JURY Award is given to the best film of jury’s choice based on the consideration in terms of unique and fresh visual expression, personal maturity in revealing and communicating aesthetic experience, struggle over content and subjective exploration over text/context to its contemporary representation. It is highly likely that the best film in this category offers values of individual nature because the issue and its approach do not fit in many socio-cultural contexts.
FORUM LENTENG Award, as a category for the best film selected by Forum Lenteng, reflect our reading position or critical attitude toward the development of cinematic visual works at an aesthetic and contextual level. The award for this category is given to the film deemed the most open in offering communicative values, whether based on the artistry and content, providing a chance for a different social approach on art and wider experimental possibilities.

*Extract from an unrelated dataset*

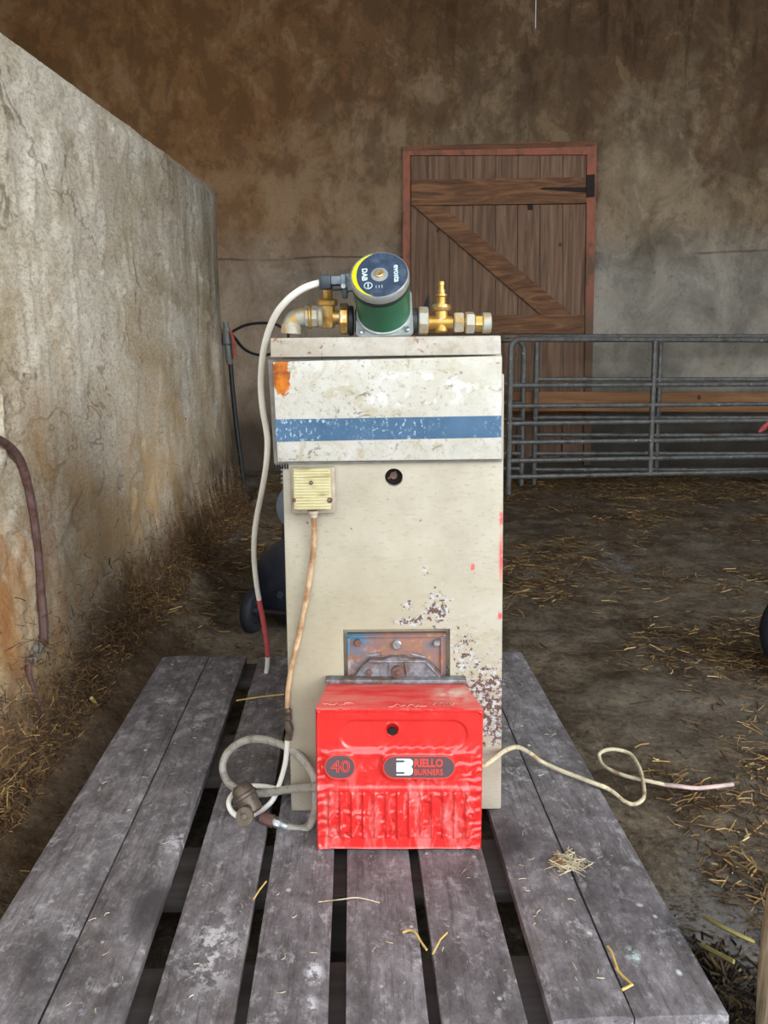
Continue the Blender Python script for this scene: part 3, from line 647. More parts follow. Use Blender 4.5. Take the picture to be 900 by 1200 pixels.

ARKIPEL Award is given to the best film in general that, based on jury’s view, has the highest artistic achievement and a potential power to give meanings to its contextual perspective choice. By the content, all those aspects through the film’s visual expression should be successful in offering a newest representation of our contemporary world view as a challenging discourse for the general view over a certain situation revealed by the subject matter. The best film in this category particularly can be considered as representing ARKIPEL’s statement concerning the values offered by the passion and reason of a spirit of the time, becoming an inspiration for aesthetic creations about the world that on the one hand is approved of and on the other hand demands definition and re-definition.